IAM

MARCH2018

READING

Shaoqing Ren, Kaiming He, Ross B. Girshick, Jian Sun. Faster R-CNN: Towards Real-Time Object Detection with Region Proposal Networks. NIPS 2015: 91-99

Ren et al. improve upon Fast R-CNN [2] by introduce a Region Proposal Network (RPN) instead of Selective Search [4] or similar proposal detectors. The advantage is that computations can be shared – in particular lower level convolutional layers of deep networks. Beneath the proposed RPN, they also discuss training and present comprehensive evaluation in comparison other object proposal detectors.

The RPN operates on a set of convolutional feature maps (e.g. obtained from a pre-trained deeper network such as VGG16 [3]. At each location it considers a fixed window, in their case a window of size $3 \times 3$. This is naturally realizes through a $3 \times 3$ convolutional layer with a specific number of channels. As result, each windows is represented by a fixed-size feature vector. Two sibling fully connected layers then predict objectness (in the form of a 2-unit softmax for eac class) and bounding boxes. For bounding box regression, 9 different so-called anchor boxes are considered. That is, the bounding box regression layer as $9 \cdot 4$ outputs – one bounding box corresponding to the 9 anchor bounding boxes. Note that this is in contrast to other methods. The network is not trained on different bounding boxes or scales, the scale and aspect ratio prediction is implicit through the regression output. The overall idea is illustrated in Figure 1.

Figure 1: Illustration of the Region Proposal Network (RPN), where a small network is evaluated on $3 \times 3$ patches of the input feature maps.

The used loss for the RPN is a combination of the smooth $L_1$ loss for bounding box regression and a softmax loss for objectness prediction.
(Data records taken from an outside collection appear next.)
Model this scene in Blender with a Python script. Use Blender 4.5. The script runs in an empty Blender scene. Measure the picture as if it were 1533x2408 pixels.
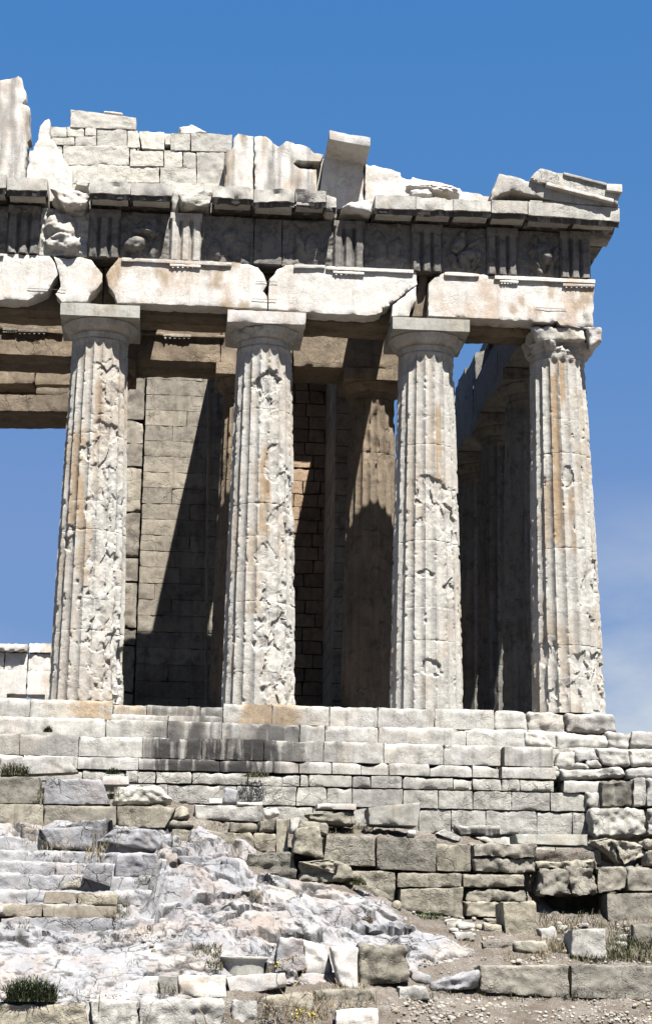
import bpy, bmesh, math, random
import numpy as np
from mathutils import Matrix, Vector

scene = bpy.context.scene
# ------------------------------------------------------------------ camera
CAM = (-10.267, -46.173, -6.975)
YAW, PIT, ROLL, FPX = 0.0854571, 0.2531006, 0.0126323, 4371.24
def _axes():
    sy, cy = math.sin(YAW), math.cos(YAW); sp, cp = math.sin(PIT), math.cos(PIT); sr, cr = math.sin(ROLL), math.cos(ROLL)
    r0 = Vector((cy, -sy, 0)); f0 = Vector((sy*cp, cy*cp, sp)); u0 = r0.cross(f0)
    return cr*r0 + sr*u0, cr*u0 - sr*r0, f0
R_, U_, F_ = _axes()
cd = bpy.data.cameras.new("camera"); cam = bpy.data.objects.new("camera", cd); scene.collection.objects.link(cam)
M = Matrix.Identity(4)
for i in range(3):
    M[i][0], M[i][1], M[i][2], M[i][3] = R_[i], U_[i], -F_[i], CAM[i]
cam.matrix_world = M
cd.sensor_fit = 'VERTICAL'; cd.sensor_height = 24.0; cd.lens = FPX/2408*24.0
cd.clip_start = 0.5; cd.clip_end = 6000
scene.camera = cam

# ------------------------------------------------------------------ light
SUN_AZ, SUN_EL = math.radians(20), math.radians(62.0)
SKY_STRENGTH, SUN_STRENGTH, EXPOSURE = 0.05, 5.0, 2.0
sun_vec = Vector((math.sin(SUN_AZ)*math.cos(SUN_EL), -math.cos(SUN_AZ)*math.cos(SUN_EL), math.sin(SUN_EL)))
sd = bpy.data.lights.new("sun", 'SUN'); sd.energy = SUN_STRENGTH; sd.angle = math.radians(0.5); sd.color = (1.0, 0.97, 0.92)
so = bpy.data.objects.new("sun", sd); scene.collection.objects.link(so)
so.rotation_euler = sun_vec.to_track_quat('Z', 'Y').to_euler(); so.location = (20, -30, 60)
world = bpy.data.worlds.new("World"); scene.world = world; world.use_nodes = True
wn, wl = world.node_tree.nodes, world.node_tree.links
for n in list(wn): wn.remove(n)
wo = wn.new('ShaderNodeOutputWorld'); bg = wn.new('ShaderNodeBackground'); sky = wn.new('ShaderNodeTexSky')
sky.sky_type = 'NISHITA'; sky.sun_disc = False; sky.sun_elevation = SUN_EL
sky.sun_rotation = math.atan2(sun_vec.x, sun_vec.y)
sky.altitude = 150; sky.air_density = 0.75; sky.dust_density = 0.3; sky.ozone_density = 2.2
bg.inputs['Strength'].default_value = SKY_STRENGTH
geo = wn.new('ShaderNodeTexCoord')
hsv = wn.new('ShaderNodeHueSaturation'); hsv.inputs['Saturation'].default_value = 1.0; hsv.inputs['Value'].default_value = 1.0
# slide-film rendition of the clear sky: per-channel response
sp_ = wn.new('ShaderNodeSeparateColor'); cb_ = wn.new('ShaderNodeCombineColor'); wl.new(sky.outputs[0], sp_.inputs[0])
for i_, (gain, power) in enumerate(((.483, 1.55), (.973, .52), (2.30, .20))):
    p_ = wn.new('ShaderNodeMath'); p_.operation = 'POWER'; p_.inputs[1].default_value = power; wl.new(sp_.outputs[i_], p_.inputs[0])
    g_ = wn.new('ShaderNodeMath'); g_.operation = 'MULTIPLY'; g_.inputs[1].default_value = gain; wl.new(p_.outputs[0], g_.inputs[0]); m_ = wn.new('ShaderNodeMath'); m_.operation = 'SMOOTH_MIN'; m_.inputs[1].default_value = (.92, 1.62, 3.1)[i_]; m_.inputs[2].default_value = .25; wl.new(g_.outputs[0], m_.inputs[0]); wl.new(m_.outputs[0], cb_.inputs[i_])
wl.new(cb_.outputs[0], hsv.inputs['Color'])
# thin fair-weather cloud low over the horizon, from noise on the sky direction
mp = wn.new('ShaderNodeMapping'); mp.inputs['Scale'].default_value = (1.0, 1.0, 2.2); mp.inputs['Location'].default_value = (0.35, 0.2, 0.1)
wl.new(geo.outputs['Generated'], mp.inputs['Vector'])
cn = wn.new('ShaderNodeTexNoise'); cn.inputs['Scale'].default_value = 7.0; cn.inputs['Detail'].default_value = 7; cn.inputs['Roughness'].default_value = 0.55
wl.new(mp.outputs[0], cn.inputs['Vector'])
cr_ = wn.new('ShaderNodeMapRange'); cr_.inputs['From Min'].default_value = 0.33; cr_.inputs['From Max'].default_value = 0.60
wl.new(cn.outputs['Fac'], cr_.inputs['Value'])
sx = wn.new('ShaderNodeSeparateXYZ'); wl.new(geo.outputs['Generated'], sx.inputs[0])
el = wn.new('ShaderNodeMapRange'); el.inputs['From Min'].default_value = 0.27; el.inputs['From Max'].default_value = 0.16
wl.new(sx.outputs['Z'], el.inputs['Value'])
xr = wn.new('ShaderNodeMapRange'); xr.inputs['From Min'].default_value = 0.12; xr.inputs['From Max'].default_value = 0.24
wl.new(sx.outputs['X'], xr.inputs['Value'])
xl = wn.new('ShaderNodeMapRange'); xl.inputs['From Min'].default_value = -0.05; xl.inputs['From Max'].default_value = -0.12
wl.new(sx.outputs['X'], xl.inputs['Value'])
el2 = wn.new('ShaderNodeMapRange'); el2.inputs['From Min'].default_value = 0.190; el2.inputs['From Max'].default_value = 0.165
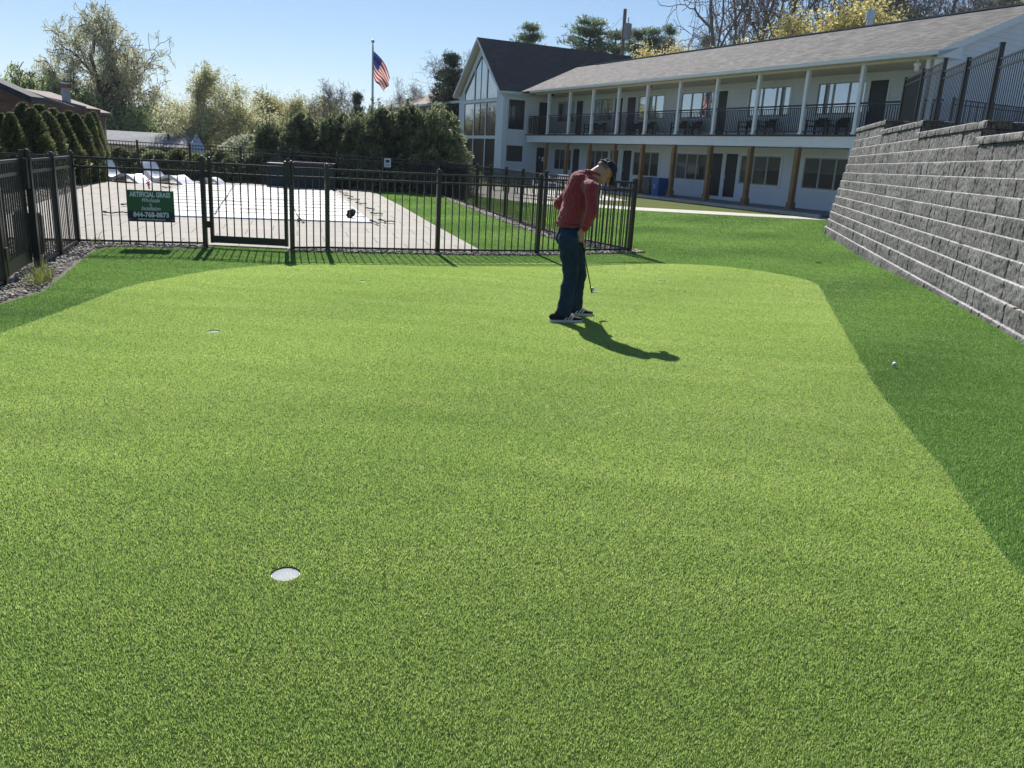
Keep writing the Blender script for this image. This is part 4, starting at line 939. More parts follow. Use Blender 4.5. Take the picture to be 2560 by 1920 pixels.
# dry leaves
mLeafB=M('dry_leaf',(.42,.27,.12),.8,.25,30)
def leaf(c,sz,label,seed):
    rn=random.Random(seed); c=np.array(c,float); mb=MB(); pts=[]
    for k in range(9): a=k/9*6.283; r_=sz*(1+.25*math.cos(2*a)+rn.uniform(-.1,.1)); pts.append(c+np.array([r_*math.cos(a),r_*.6*math.sin(a),.012+sz*.35*abs(math.sin(a))+rn.uniform(0,.006)]))
    for k in range(9): mb.quad(c+(0,0,.008),pts[k],pts[(k+1)%9])
    mb.tube([c+(0,0,.01),c+(sz*1.6,0,.02)],.002,4)
    tag(mb.build('dry_leaf',mLeafB),label,'leaf')
q=G(2045,660,dip(5.5,15)+.03); leaf(q,.06,'curled brown dry leaf lying on the turf between the green and the wall',3)
for k,(px,py,ci,lab) in enumerate(((2405,612,4,'dry tan leaf caught on a ledge in the middle of the block wall'),(2414,595,5,'upright dry tan leaf against the wall face above the caught one'),(2540,775,1,'dry leaf resting on a low ledge of the block wall at the right edge'))):
    r=ray(px,py); z=TOP[ci]; p=3.27+.04*ci-.03; t=p/(r@WN); q=np.array([0,0,CH])+r*t; leaf(q-WN*.01,.035,lab,k+5)
# ------------------------------------------------------------ bins and furniture at the building
def bin_(s_,D,mat,label,cat,wd=.46):
    c=Q(s_,D,.12); r=empty('waste_bin',tuple(c),label,cat); mb=MB(); 
    for z0,z1,k0,k1 in ((0,.78,.88,1.),):
        P=[]
        for z,k in ((z0,k0),(z1,k1)):
            for a,b in ((-1,-1),(1,-1),(1,1),(-1,1)): P.append(c+U*a*wd/2*k-Nn*b*wd/2*k+np.array([0,0,z]))
        mb.add(P,[(3,2,1,0),(4,5,6,7),(0,1,5,4),(1,2,6,5),(2,3,7,6),(3,0,4,7)])
    mb.build('bin_body',mat,r); MB().box(c+(0,0,.815),(wd*1.06,wd*1.06,.07),U).build('bin_lid',mat,r); return r,c
mBinG=M('grey_bin_plastic',(.055,.065,.075),.5,.08,3); mBinB=M('blue_bin_plastic',(.01,.09,.32),.45,.08,3)
bin_(9.60,-.15,mBinG,'dark grey square waste bin beside the cedar post','bin',.62)
r_,c_=bin_(8.85,-.15,mBinB,'blue recycling bin with a white arrow mark beside the cedar post','recycling bin',.62)
mb=MB()
for k in range(3):
    a=k*2.094+.5; b=a+1.35; P=[c_+Nn*.315+(0,0,.42)+U*.085*math.cos(t)+np.array([0,0,.11*math.sin(t)]) for t in np.linspace(a,b,6)]
    for p,q in zip(P[:-1],P[1:]): mb.bar(p,q,.012,.035,up=Nn)
mb.build('recycling_mark',mSW,r_)
def chair(c,ax,mat,name,label,cat,group,h=.74,w_=.52):
    ax=np.array(ax,float); ay=np.array([-ax[1],ax[0],0]); c=np.array(c,float); r=empty(name,tuple(c),label,cat,group)
    # ax = forward direction
    mb=MB(); mb.box(c+(0,0,.40),(.5,w_,.05),ax); mb.build('seat',mat,r)
    mb=MB(); 
    for k in range(5): y=(k-2)*w_/5; mb.bar(c-ax*.2+ay*y+(0,0,.40),c-ax*.38+ay*y+(0,0,h),w_/5*.8,.02,up=ax)
    mb.build('backrest',mat,r)
    for sx in (-1,1):
        mb=MB(); mb.bar(c-ax*.3+ay*sx*w_/2+(0,0,.6),c+ax*.3+ay*sx*w_/2+(0,0,.62),.08,.03); mb.build('armrest',mat,r)
        for sf in (-1,1): MB().bar(c+ax*sf*.24+ay*sx*w_/2,c+ax*sf*.24+ay*sx*w_/2+(0,0,.6),.05,.05,up=ax).build('leg',mat,r)
    return r
k=0
for i,(a,b) in enumerate(WU[:5]):
    for j,f_ in enumerate((.28,.72)):
        s_=a+(b-a)*f_; 
        chair(Q(s_,1.35,3.03),Nn,mBlack,'balcony_chair','black balcony chair, %s of the pair under the %s upper window from the wall end'%(('right','left')[j],('first','second','third','fourth','fifth')[i]),'chair','black chairs on the balcony')
    mb=MB(); s_=(a+b)/2; c=Q(s_,1.4,3.03); r=empty('balcony_table',tuple(c),'small black round table between the chairs under the %s upper window from the wall end'%('first','second','third','fourth','fifth')[i],'table','black tables on the balcony')
    MB().tube([c+(0,0,.48),c+(0,0,.51)],.24,16).build('table_top',mBlack,r); MB().tube([c,c+(0,0,.48)],.025,8).build('leg',mBlack,r)
# patio seating between building and fence (seen through the pickets)
pats=[(1.2,35.5),(2.1,36.6),(-.3,37.4),(.8,38.6),(3.2,37.7),(-1.2,39.6),(1.9,40.2)]
wh=['nearest the path','right of the nearest one','left front of the group','middle of the group','rightmost of the group','at the far left by the glass','farthest back near the door']
for i,(x,y) in enumerate(pats):
    a=i*1.3; chair((x,y,.0),(math.cos(a),math.sin(a),0),mPlasticW if i%3!=2 else mBlack,'patio_chair',('white' if i%3!=2 else 'black')+' patio chair seen through the fence, '+wh[i],'chair','patio chairs below the gable',.9)
for i,(x,y) in enumerate(((.5,36.4),(1.7,38.6))):
    r=empty('patio_table',(x,y,0),('round patio table seen through the fence, nearer one','round patio table seen through the fence, farther one')[i],'table','patio tables below the gable')
    MB().tube([(x,y,.70),(x,y,.73)],.5,20).build('table_top',mBlack if i else mPlasticW,r); MB().tube([(x,y,0),(x,y,.7)],.04,8).build('leg',mBlack,r); MB().tube([(x,y,0),(x,y,.03)],.25,14).build('base',mBlack,r)
tag(MB().prism([(-2.4,34.5),(.6,33.4),(4.6,36),(3.6,42),(-1.5,45),(-4,41)],-.1,.025).build('patio',mConcrete),kind='structure')
# ------------------------------------------------------------ flagpole
fx=A(931,300,50)[0]; fpz=7.55
fl=empty('flagpole',(fx,50,0),'tall silver flagpole with a ball finial behind the hedge','flagpole')
MB().tube([(fx,50,0),(fx,50,4),(fx,50,fpz-.35),(fx,50,fpz-.1)],[.085,.07,.05,.02],10).build('pole',mSteel,fl,smooth=True)
MB().ball((fx,50,fpz-.02),.10,14).build('finial',mSteel,fl,smooth=True)
H0=A(933.5,127,50);H1=A(933,187,50);F0_=A(976,196,50.3);F1=A(962,230,50.1)
mFR=leafmat('flag_red',(.42,.03,.04),(.42,.03,.04),.45,.8,0); mFW=leafmat('flag_white',(.7,.66,.62),(.7,.66,.62),.45,.8,0); mFB=leafmat('flag_blue',(.03,.05,.20),(.03,.05,.20),.4,.8,0)
def fpt(a,b):
    # a along fly, b down
    top=H0*(1-a)+F0_*a+np.array([0,0,.0]); bot=H1*(1-a)+F1*a
    top=top+(F0_-H0)*0+np.array([.10*math.sin(math.pi*a),0,.12*math.sin(math.pi*a)]); bot=bot+np.array([-.10*math.sin(math.pi*a),0,-.20*math.sin(2*math.pi*a)*.5])
    q=top*(1-b)+bot*b; q=q+np.array([.04*math.sin(b*9+a*3)*a,.16*math.sin(b*7+a*5)*(.25+a)+.08*math.sin(b*15),0]); return q
fb_=MB(); nu_,nv_=40,39
V=[fpt(i/nu_,j/nv_) for j in range(nv_+1) for i in range(nu_+1)]; fb_.add(V,[])
for j in range(nv_):
    for i in range(nu_):
        st=j//3; fb_.f.append((j*(nu_+1)+i,j*(nu_+1)+i+1,(j+1)*(nu_+1)+i+1,(j+1)*(nu_+1)+i)); fb_.m.append(2 if (i<16 and j<21) else (0 if st%2==0 else 1))
flag=fb_.build('flag',[mFR,mFW,mFB],None,smooth=True); tag(flag,'American flag drooping diagonally from the silver pole','flag')
mb=MB()
for r_ in range(9):
    for c in range(6 if r_%2==0 else 5):
        a=(.035+.4*(c+.5*(r_%2)+.3)/6.3); b=(r_+.9)/9.8*.538; q=fpt(a,b); e1=fpt(a+.012,b)-q; e2=fpt(a,b+.018)-q
        for sgn in (-1,1):
            nrm=np.cross(e1,e2); nrm/=np.linalg.norm(nrm)+1e-9; P=[q+nrm*.006*sgn+(e1*math.cos(t)+e2*math.sin(t))*(1 if kk%2==0 else .42) for kk,t in enumerate(np.linspace(0,2*math.pi,11)[:-1])]
            mb.add(P,[tuple(range(10))])
mb.build('flag_stars',mFW,flag)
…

They also discuss the representation used for bounding box regression relative to the anchor bounding boxes. Details can be found in the paper.

An individual RPN can be trained efficiently on “image-centric” mini-batches, i.e. bounding boxes/proposals coming from a single image in order to share computation. Ren et al. Randomly sample $256$ anchors in the image of which $128$ may be positives. Negatives are defined by an overlap of less than $0.3$ (Intersection-over-Union) and positives by an overlap of more than $0.7$.

The RPN and the detection network, i.e. the R-CNN, are trained jointly in the following 4-step procedure: First, the RPN is trained (initialized from ImageNet). Then, R-CNN is trained on the proposals from the RPN (note that so far, the two networks are separate. Third, the R-CNN is used to initialize the RPN, where the convolutional layers are then fixed and the upper layers are fine-tuned. Finally, keeping the convolutional layers fixed, the R-CNN is fine tuned. It would be interesting to see whether there are “real” end-to-end solutions for training Faster R-CNNs.

  • [2] R. Girshick, “Fast R-CNN,” in IEEE International Conference on Computer Vision (ICCV), 2015.
  • [3] K. Simonyan and A. Zisserman, “Very deep convolutional networks for large-scale image recognition,” in International Conference on Learning Representations (ICLR), 2015.
  • [4] J. R. Uijlings, K. E. van de Sande, T. Gevers, and A. W. Smeulders, “Selective search for object recognition,” International Journal of Computer Vision (IJCV), 2013.